Jumper
Ogni epoca ha i propri super-uomini. A differenza dei classici salvatori del Pianeta, i giovani Saltatori sono di indole incontrollata (“non c’è niente di vietato”), solitaria (“gioco meglio da solo”) e utilizzano i loro eccezionali poteri per fare la bella vita. Se si uniscono, è solo per proteggersi dalla comune minaccia - generazionale e intrisa di fondamentalismo cattolico - rappresentata dai Paladini: adulti guerrieri in borghese che operano in una setta, erede dell’Inquisizione, convinta di avere il compito di proteggere la Terra. E comunque non si simpatizza né per gli uni né per gli altri.

Nella costruzione della nuova mitologia cinematografica da quasi 100 milioni di dollari (in realtà non così evidenti, a parte le riprese miste in location autentiche e teatri di posa), gli spunti provengono da due romanzi di Steven Gould (l’omonimo “Jumper” e “Reflex”).
Visivamente il debito è invece nei confronti di “Matrix”: alla supervisione degli effetti visivi c’è infatti Joel Hynek che, approfondendo il lavoro svolto nel film dei fratelli Wachowski, ha utilizzato diverse macchine da presa fisse con otturatore variabile per riprendere l’azione in sequenza e realizzare effetti sfocati e prolungati, un motion-control complesso e accuratamente coreografato, il vecchio sistema “stop and action” e 5-6 controfigure della coppia di Saltatori. Con l’idea di fondo di rendere la prospettiva del teletrasporto soggettiva e ottenere così un maggiore coinvolgimento del pubblico.

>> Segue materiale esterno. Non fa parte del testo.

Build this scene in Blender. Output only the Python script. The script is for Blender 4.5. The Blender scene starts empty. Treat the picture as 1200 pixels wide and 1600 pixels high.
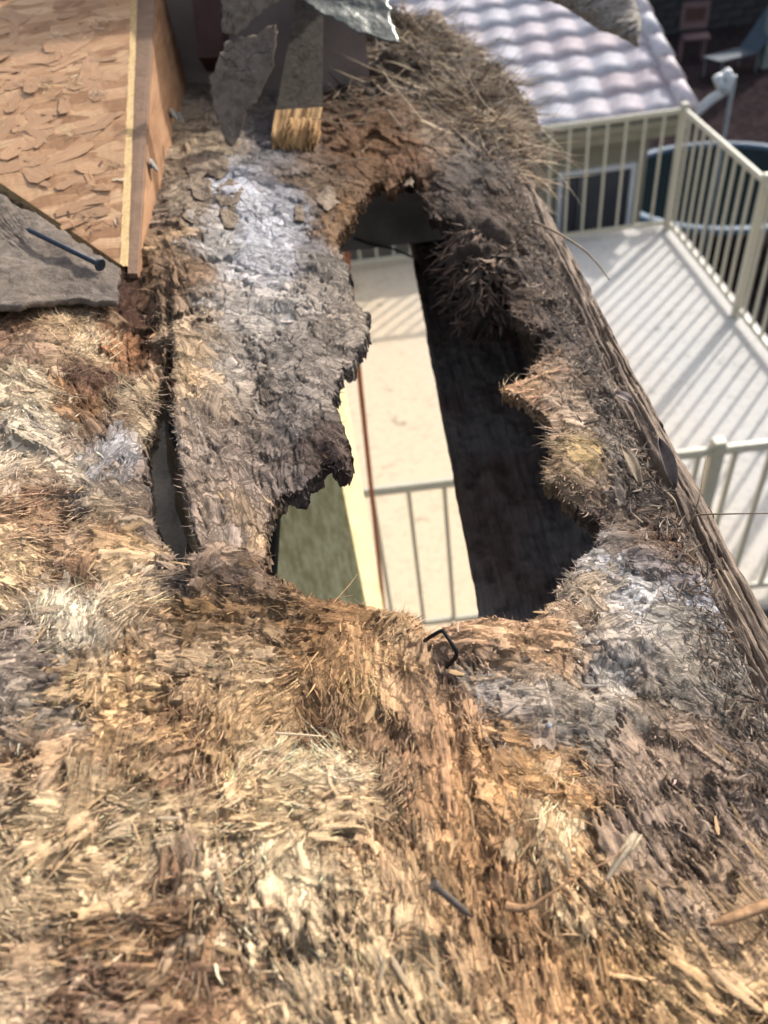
import bpy, bmesh, math, random
import numpy as np
from mathutils import Vector, Matrix
random.seed(7)
RNG = np.random.default_rng(11)
C = bpy.context.scene
# ------------------------------------------------------------------ camera, sky, sun, exposure
FPX = 1190.0
MW = np.array([[0.9924449723663781, 0.11762000726906463, 0.03490717282628659],
               [-0.05548260369856668, 0.6840115785996803, -0.7273581243296875],
               [-0.10942877826023122, 0.7199261727646791, 0.6853697164719744]])
cd = bpy.data.cameras.new('camera'); cam = bpy.data.objects.new('camera', cd); C.collection.objects.link(cam)
cd.sensor_fit = 'VERTICAL'; cd.sensor_height = 36; cd.lens = 36 * FPX / 1600
cd.clip_start = 0.01; cd.clip_end = 300
cam.matrix_world = Matrix([list(MW[i]) + [0] for i in range(3)] + [[0, 0, 0, 1]])
cd.dof.use_dof = True; cd.dof.focus_distance = 0.36; cd.dof.aperture_fstop = 10.5
C.camera = cam
SUN_AZ = Vector((0.66, 0.75)).normalized(); SUN_EL = math.radians(30)
w = bpy.data.worlds.new('World'); C.world = w; w.use_nodes = True
nt = w.node_tree; bg = nt.nodes['Background']; sk = nt.nodes.new('ShaderNodeTexSky')
sk.sky_type = 'NISHITA'; sk.sun_disc = False; sk.sun_elevation = SUN_EL
sk.sun_rotation = math.atan2(SUN_AZ.x, SUN_AZ.y)
sk.dust_density = 3.0; sk.ozone_density = .6
hs = nt.nodes.new('ShaderNodeHueSaturation'); hs.inputs['Saturation'].default_value = .55
nt.links.new(sk.outputs[0], hs.inputs['Color']); nt.links.new(hs.outputs[0], bg.inputs[0]); bg.inputs[1].default_value = 0.15
sd = bpy.data.lights.new('sun', 'SUN'); so = bpy.data.objects.new('sun', sd); C.collection.objects.link(so)
sd.energy = 3.0; sd.angle = math.radians(1.2); sd.color = (1, 0.945, 0.87)
sdir = Vector((SUN_AZ.x * math.cos(SUN_EL), SUN_AZ.y * math.cos(SUN_EL), math.sin(SUN_EL)))
so.rotation_euler = sdir.to_track_quat('Z', 'Y').to_euler()
C.view_settings.view_transform = 'Standard'; C.view_settings.look = 'None'
C.view_settings.gamma = 1; C.view_settings.use_curve_mapping = False
C.view_settings.exposure = 0.9

# ------------------------------------------------------------------ survey: sight lines of the photo turned into places
def ray(x, y): return MW @ np.array([x - 600.0, 800.0 - y, -FPX])
def on(x, y, p, n):
    r = ray(x, y); return r * (np.dot(p, n) / np.dot(r, n))
RP, RN = np.array([.16125, 0, -.3]), np.array([.25, 0, 1.])
def roofpt(x, y, up=0.0):
    q = on(x, y, RP + np.array([0, 0, up]), RN); return q
def atY(x, y, Y):
    r = ray(x, y); return r * (Y / r[1])
def atZ(x, y, Z):
    r = ray(x, y); return r * (Z / r[2])
def topx(P):
    c = np.asarray(P, float) @ MW
    return 600 + FPX * c[..., 0] / -c[..., 2], 800 - FPX * c[..., 1] / -c[..., 2]
def roofz(X): return -.3 + .25 * (.16125 - X)

# ------------------------------------------------------------------ noise
def hsh(ix, iy, s):
    h = (ix.astype(np.int64) * 374761393 + iy.astype(np.int64) * 668265263 + s * 974634777) & 0x7fffffff
    h = ((h ^ (h >> 13)) * 1274126177) & 0x7fffffff
    return ((h ^ (h >> 16)) & 0xffff) / 65535.0
def vnoise(x, y, s=0):
    ix, iy = np.floor(x), np.floor(y); fx, fy = x - ix, y - iy
    fx = fx * fx * (3 - 2 * fx); fy = fy * fy * (3 - 2 * fy)
    a, b = hsh(ix, iy, s), hsh(ix + 1, iy, s); c, d = hsh(ix, iy + 1, s), hsh(ix + 1, iy + 1, s)
    return (a + (b - a) * fx) * (1 - fy) + (c + (d - c) * fx) * fy - .5
def fbm(x, y, s=0, o=4):
    t = 0; a = 1.
    for k in range(o): t = t + a * vnoise(x * 2 ** k, y * 2 ** k, s + k * 17); a *= .5
    return t
def lin(c):
    c = np.asarray(c, float) / 255.; return np.where(c < .04045, c / 12.92, ((c + .055) / 1.055) ** 2.4)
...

A detta dei realizzatori le idee e il materiale raccolti durante la lavorazione hanno fatto emergere l’ipotesi di una trilogia. Forse è per questo che il regista Doug Liman (assurto alla notorietà con “The Bourne Identity”, primo capitolo della saga) in una già striminzita storia di poco interesse lascia dei punti cruciali confusi e irrisolti, a mo’ di buchi. Come quelli spazio-temporali attraversati dai protagonisti.

La frase: "Una volta ero una persona normale. Un imbranato, proprio come voi".